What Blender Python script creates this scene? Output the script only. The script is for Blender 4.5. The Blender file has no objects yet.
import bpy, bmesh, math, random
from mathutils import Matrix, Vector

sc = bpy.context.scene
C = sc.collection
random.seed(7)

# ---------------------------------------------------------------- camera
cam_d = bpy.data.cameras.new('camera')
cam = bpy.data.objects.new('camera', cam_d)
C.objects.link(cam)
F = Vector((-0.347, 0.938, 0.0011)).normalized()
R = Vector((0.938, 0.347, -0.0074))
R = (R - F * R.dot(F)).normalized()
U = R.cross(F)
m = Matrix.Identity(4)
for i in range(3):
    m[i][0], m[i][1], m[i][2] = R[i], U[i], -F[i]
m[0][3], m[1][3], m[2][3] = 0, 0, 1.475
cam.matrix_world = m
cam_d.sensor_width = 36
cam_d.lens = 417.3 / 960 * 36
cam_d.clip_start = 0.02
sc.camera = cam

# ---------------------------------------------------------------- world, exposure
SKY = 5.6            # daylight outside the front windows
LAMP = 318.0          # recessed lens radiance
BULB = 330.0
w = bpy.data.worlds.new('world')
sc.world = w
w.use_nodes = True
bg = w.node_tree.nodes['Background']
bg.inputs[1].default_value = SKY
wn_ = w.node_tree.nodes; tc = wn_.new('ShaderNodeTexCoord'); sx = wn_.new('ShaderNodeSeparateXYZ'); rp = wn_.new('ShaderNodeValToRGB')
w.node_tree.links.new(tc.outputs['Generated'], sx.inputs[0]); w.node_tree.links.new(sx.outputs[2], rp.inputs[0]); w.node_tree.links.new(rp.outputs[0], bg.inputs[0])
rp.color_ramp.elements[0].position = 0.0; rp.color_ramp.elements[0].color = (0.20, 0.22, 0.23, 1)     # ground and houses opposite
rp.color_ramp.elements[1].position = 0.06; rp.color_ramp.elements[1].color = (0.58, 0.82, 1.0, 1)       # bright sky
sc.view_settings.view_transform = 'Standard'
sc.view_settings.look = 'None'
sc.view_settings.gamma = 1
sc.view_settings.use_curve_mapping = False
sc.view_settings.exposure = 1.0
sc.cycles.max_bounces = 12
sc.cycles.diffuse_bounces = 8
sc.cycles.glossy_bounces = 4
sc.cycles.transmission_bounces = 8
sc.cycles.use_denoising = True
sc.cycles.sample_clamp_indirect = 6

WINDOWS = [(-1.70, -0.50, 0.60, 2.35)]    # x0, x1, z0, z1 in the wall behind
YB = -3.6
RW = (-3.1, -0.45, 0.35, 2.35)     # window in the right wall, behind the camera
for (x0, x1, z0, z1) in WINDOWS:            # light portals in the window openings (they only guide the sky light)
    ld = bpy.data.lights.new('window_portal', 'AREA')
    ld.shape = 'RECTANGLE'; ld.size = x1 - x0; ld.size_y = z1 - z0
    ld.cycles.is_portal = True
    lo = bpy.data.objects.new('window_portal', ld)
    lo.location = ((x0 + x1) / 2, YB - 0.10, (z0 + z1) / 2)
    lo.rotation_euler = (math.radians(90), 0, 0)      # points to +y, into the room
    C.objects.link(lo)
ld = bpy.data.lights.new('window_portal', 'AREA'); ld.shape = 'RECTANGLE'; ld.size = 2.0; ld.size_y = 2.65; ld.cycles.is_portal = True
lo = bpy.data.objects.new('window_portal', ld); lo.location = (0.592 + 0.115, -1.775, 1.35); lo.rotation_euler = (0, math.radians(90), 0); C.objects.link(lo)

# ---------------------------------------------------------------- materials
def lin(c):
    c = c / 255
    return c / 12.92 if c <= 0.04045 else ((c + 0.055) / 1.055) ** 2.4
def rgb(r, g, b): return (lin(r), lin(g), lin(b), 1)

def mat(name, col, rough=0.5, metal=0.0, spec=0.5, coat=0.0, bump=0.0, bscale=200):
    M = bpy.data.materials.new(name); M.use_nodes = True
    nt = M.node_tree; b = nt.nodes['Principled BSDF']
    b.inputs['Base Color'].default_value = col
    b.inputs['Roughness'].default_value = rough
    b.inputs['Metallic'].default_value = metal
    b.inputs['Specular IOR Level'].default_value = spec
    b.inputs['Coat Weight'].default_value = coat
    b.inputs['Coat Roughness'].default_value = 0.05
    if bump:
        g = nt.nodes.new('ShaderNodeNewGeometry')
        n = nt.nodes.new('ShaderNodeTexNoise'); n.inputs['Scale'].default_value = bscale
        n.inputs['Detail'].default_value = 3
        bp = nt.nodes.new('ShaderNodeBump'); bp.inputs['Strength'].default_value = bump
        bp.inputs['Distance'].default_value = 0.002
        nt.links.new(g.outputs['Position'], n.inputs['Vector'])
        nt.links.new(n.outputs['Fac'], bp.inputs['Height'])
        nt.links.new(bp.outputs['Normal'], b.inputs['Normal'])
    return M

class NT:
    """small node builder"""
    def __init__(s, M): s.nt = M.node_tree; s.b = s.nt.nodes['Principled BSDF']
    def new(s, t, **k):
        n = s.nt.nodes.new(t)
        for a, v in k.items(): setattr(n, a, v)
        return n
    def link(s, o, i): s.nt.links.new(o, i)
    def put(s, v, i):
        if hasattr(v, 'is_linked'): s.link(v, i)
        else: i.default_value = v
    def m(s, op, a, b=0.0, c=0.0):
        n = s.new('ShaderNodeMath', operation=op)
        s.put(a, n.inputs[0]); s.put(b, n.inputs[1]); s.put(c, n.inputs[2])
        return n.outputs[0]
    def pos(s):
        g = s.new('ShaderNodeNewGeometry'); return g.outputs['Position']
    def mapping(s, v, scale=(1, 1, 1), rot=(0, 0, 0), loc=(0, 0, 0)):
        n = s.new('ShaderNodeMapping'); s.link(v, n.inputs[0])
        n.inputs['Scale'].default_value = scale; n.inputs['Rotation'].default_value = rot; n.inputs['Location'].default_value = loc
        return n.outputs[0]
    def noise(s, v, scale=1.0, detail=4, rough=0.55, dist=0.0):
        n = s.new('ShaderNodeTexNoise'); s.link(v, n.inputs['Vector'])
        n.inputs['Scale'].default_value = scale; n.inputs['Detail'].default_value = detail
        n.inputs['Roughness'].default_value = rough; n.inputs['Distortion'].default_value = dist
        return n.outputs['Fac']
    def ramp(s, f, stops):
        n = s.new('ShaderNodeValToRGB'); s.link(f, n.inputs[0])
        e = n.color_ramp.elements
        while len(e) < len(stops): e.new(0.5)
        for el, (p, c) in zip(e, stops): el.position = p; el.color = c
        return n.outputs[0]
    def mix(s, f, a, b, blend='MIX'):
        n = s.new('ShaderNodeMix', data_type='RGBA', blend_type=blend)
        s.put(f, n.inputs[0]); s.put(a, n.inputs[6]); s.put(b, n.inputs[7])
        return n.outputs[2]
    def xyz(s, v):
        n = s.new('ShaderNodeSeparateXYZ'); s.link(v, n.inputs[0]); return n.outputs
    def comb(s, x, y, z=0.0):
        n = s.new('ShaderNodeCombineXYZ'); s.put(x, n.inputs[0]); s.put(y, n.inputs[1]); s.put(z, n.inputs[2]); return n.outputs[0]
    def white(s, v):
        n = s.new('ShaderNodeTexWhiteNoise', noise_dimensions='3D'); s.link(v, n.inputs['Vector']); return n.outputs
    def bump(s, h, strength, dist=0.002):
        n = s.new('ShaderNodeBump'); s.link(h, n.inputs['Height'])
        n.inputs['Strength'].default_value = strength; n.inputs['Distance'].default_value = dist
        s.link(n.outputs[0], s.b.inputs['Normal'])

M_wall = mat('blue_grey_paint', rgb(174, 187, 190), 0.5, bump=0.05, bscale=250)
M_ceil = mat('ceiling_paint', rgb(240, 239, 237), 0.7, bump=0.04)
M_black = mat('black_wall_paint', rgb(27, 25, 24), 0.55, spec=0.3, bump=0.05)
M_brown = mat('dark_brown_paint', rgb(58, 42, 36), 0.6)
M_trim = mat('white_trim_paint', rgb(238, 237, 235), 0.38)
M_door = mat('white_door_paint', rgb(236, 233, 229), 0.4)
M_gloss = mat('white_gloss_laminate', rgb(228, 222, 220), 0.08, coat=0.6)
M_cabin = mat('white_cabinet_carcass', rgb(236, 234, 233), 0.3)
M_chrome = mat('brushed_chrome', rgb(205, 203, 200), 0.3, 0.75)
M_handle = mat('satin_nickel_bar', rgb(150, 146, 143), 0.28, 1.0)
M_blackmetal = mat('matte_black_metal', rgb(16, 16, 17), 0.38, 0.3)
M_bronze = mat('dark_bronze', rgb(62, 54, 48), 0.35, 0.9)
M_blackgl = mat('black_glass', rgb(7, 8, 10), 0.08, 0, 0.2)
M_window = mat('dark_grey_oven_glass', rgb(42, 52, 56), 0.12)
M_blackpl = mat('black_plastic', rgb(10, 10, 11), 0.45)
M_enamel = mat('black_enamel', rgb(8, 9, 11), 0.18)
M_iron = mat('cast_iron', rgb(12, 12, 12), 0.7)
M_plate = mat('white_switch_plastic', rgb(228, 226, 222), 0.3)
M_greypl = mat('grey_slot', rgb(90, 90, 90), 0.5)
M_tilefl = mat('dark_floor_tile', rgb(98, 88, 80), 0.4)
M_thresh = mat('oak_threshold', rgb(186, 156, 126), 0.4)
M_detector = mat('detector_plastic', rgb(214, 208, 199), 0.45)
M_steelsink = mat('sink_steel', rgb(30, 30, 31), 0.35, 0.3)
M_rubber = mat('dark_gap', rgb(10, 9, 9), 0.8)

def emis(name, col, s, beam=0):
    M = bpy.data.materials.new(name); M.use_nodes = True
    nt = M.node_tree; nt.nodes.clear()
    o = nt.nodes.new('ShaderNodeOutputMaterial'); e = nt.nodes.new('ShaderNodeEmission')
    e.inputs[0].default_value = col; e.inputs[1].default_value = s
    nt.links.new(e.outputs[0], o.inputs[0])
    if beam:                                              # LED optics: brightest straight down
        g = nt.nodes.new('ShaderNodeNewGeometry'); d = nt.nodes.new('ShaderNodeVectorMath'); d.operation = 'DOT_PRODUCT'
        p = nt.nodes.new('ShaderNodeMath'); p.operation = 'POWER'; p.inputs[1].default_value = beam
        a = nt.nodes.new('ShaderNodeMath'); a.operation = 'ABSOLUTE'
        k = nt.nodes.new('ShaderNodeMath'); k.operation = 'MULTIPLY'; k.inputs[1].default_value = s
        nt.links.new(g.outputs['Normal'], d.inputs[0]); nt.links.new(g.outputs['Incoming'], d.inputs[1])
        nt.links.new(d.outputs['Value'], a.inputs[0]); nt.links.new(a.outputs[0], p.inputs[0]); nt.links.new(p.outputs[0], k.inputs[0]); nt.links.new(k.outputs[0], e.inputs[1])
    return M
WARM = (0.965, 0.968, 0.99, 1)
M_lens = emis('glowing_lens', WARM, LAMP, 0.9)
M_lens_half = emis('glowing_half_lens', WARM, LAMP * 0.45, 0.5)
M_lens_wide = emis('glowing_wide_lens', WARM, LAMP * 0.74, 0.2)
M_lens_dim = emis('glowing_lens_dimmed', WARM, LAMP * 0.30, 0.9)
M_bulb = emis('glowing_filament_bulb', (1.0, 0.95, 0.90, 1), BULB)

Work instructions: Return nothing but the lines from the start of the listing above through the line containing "sc.camera = cam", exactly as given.

Written answer:
What Blender Python script creates this scene? Output the script only. The script is for Blender 4.5. The Blender file has no objects yet.
import bpy, bmesh, math, random
from mathutils import Matrix, Vector

sc = bpy.context.scene
C = sc.collection
random.seed(7)

# ---------------------------------------------------------------- camera
cam_d = bpy.data.cameras.new('camera')
cam = bpy.data.objects.new('camera', cam_d)
C.objects.link(cam)
F = Vector((-0.347, 0.938, 0.0011)).normalized()
R = Vector((0.938, 0.347, -0.0074))
R = (R - F * R.dot(F)).normalized()
U = R.cross(F)
m = Matrix.Identity(4)
for i in range(3):
    m[i][0], m[i][1], m[i][2] = R[i], U[i], -F[i]
m[0][3], m[1][3], m[2][3] = 0, 0, 1.475
cam.matrix_world = m
cam_d.sensor_width = 36
cam_d.lens = 417.3 / 960 * 36
cam_d.clip_start = 0.02
sc.camera = cam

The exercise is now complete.